Metalowe granie w Kuźni
Zespół Coward Pride z Legnicy wystąpił w weekend Miejskim Ośrodku Kultury, Sportu i Rekreacji w Kuźni Raciborskiej. Koncert odbył się w ramach cyklu „Scena Młodych”. Publiczność długo nie pozwalała zejść kapeli ze sceny. – Nie róbcie Kuźni, zagrajcie jeszcze jeden – krzyczeli.
– Muzyka będzie ostra – zapowiedział dyrektor Michał Fita, nim zespół Coward Pride pojawił się na scenie. Metalowa kapela z Legnicy zagrała w składzie: Karolina „Małpa” Tromsa (wokal), Adrian Stysiał (gitara solowa), Andrzej Stysiał (klawisze), Paweł Grześkowiak (bass), Michał Białka (perkusja), Marek Chłopicki (gitara rytmiczna).
Członkowie zespołu Coward Pride o swojej muzyce mówią, że to dobry heavy metal, który ma bawić, przyciągać i przede wszystkim cieszyć. Kapela brała udział w wielu przeglądach rockowych na terenie całej Polski oraz supportowała m.in. Moonlight, Esqarial czy Marylę Rodowicz. W Kuźni zaprezentowali takie utwory jak: Miliony Mądrych Głów, Pytanie, Listen to me czy Land zero. – Macie w Kuźni rewelacyjną scenę. Można skakać do woli – mówi wokalistka zespołu, Karolina Tromsa i dodaje, że na pewno tu wrócą.
Na koncercie bawiło się zaledwie 20 osób. – Widownia nie była duża, ale za to była aktywna.
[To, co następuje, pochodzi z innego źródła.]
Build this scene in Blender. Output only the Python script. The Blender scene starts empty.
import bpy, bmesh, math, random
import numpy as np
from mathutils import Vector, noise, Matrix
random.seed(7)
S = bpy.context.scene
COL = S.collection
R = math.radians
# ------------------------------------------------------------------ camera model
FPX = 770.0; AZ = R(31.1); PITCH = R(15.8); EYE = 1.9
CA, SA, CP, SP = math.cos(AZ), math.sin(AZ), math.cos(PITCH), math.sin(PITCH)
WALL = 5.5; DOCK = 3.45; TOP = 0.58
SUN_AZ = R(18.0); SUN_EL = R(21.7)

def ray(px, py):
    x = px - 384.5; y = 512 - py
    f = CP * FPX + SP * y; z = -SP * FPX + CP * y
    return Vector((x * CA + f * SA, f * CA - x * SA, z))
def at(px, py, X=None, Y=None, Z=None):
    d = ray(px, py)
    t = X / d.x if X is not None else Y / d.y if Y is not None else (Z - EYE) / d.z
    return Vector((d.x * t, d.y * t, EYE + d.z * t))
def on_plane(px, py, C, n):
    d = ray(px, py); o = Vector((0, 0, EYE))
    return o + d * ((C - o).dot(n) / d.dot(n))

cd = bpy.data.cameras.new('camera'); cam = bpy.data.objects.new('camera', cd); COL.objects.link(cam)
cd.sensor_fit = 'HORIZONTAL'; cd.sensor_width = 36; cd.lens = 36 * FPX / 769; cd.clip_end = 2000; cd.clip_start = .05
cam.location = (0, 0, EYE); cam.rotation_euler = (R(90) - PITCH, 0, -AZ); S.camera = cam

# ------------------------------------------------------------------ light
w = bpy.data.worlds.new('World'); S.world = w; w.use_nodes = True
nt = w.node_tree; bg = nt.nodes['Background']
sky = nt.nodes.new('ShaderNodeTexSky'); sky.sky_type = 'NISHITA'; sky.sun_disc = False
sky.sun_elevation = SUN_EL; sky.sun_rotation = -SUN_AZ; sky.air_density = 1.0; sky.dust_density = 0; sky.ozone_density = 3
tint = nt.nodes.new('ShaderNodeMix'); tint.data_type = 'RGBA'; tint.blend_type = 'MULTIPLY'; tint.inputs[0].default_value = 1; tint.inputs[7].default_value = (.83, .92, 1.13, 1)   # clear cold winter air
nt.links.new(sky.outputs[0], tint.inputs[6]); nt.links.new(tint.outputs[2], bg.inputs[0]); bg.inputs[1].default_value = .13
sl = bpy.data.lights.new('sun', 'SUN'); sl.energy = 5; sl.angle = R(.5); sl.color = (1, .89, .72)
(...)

Przyszli ci, którzy chcieli przyjść. Dla nich warto robić koncerty – podkreślił dyrektor Michał Fita. Wielbiciele metalu długo nie pozwalali zejść zespołowi ze sceny. – Nie róbcie Kuźni, zagrajcie jeszcze jeden kawałek – krzyczeli rozentuzjazmowani.
Po koncercie fani ustawili się w kolejce po autografy do Karoliny Tromsy. – Ja poproszę o podpis na klacie – uprzedza Bartosz „Bary” Brzeźniak. – Dzisiaj się nie wykąpie, a jutro w tym miejscu zrobię sobie tatuaż. Koncert był w dechę, ja tylko na takie chodzę – dodaje zachwycony. – Świetny koncert. Jeśli jeszcze kiedyś przyjadą do Kuźni, to na pewno przyjdę posłuchać – zapewnia Mateusz Płachciak.